Recently, in March 2021, he posted a video on his YouTube channel from the Düsseldorf area, in which he called on his compatriots who want to end their lives to do so with ‘honour’ and in a ‘useful’ way. In other words, rather than kill themselves, they should commit suicide attacks. These incitements to violence have provoked strong reactions in the kingdom, including within Salafist and Islamist circles. However, this ‘apology for terrorism’ remains unpunished in Germany, despite the Moroccan authorities’ regular calls to settle the case of Hajib, who, according to Rabat, is a direct threat to national security.

Djibouti – Mohamed Kadamy, the eternal rebel

No corruption list would be complete without him. An ontological – and radical – opponent of both Presidents Hassan Gouled and Ismaïl Omar Guelleh’s regimes ever since independence was won in 1977, Mohamed Kadamy lives in exile in the Paris region, from where he continues to tirelessly advocate for the fall of the current head of state.

He was an activist and then leader of the Front pour la Restauration de l’Unité et de la Démocratie (Frud), an armed rebellion movement created in 1991, that recruits almost all of its members from the Afar community. Furthermore, this close relative of Djibouti’s current prime minister Abdoulkader Kamil Mohamed was one of the principal actors of the civil war that bloodied this small country until the end of the 1990s.

He was extradited from Ethiopia, imprisoned – along with his wife – and then released under the 2000 peace accords. Determined to continue with the armed resistance, he went into exile in France, where he was granted political refugee status in 2006.

Kadamy is now the leader of the radical branch of Frud, whose militants occasionally make armed incursions into the Afar zone from Eritrean territory. Furthermore, he was indicted at the beginning of 2019 by Judge Serge Tournaire, following the issuance of an international rogatory commission set up by the Djibouti prosecutor – who also requested his extradition.

This was because he claimed that Kadamy had been responsible for an attack that took place in 2015 in the region of Tadjourah. After the Communist Party and La France Insoumise led a support campaign, Kadamy’s extradition was refused and his indictment was lifted at the end of 2020.

Since then, the old leader has resumed his meetings with the Djiboutian diaspora and his followers on social media. However, he has become cautious and no longer explicitly calls for an armed struggle, contenting himself with the hope that a transitional power will be established by democratic means.

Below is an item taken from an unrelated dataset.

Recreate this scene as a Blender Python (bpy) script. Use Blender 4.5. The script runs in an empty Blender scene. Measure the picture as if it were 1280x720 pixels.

The former Afar prisoner of Gabodé’s objective is to drive out “the Mamassan elites” (the Issa clan from which President Guelleh comes), who “are leading the country towards the abyss” after having committed “hundreds of massacres” (sic). He said this on 8 July, during an interview with a Djiboutian opposition web TV station.

When we questioned him in April 2019 about the rumour that he was in negotiations with Kadamy, Guelleh brushed it aside and then said: “neither he nor we want him.” It is difficult to sum up the situation better.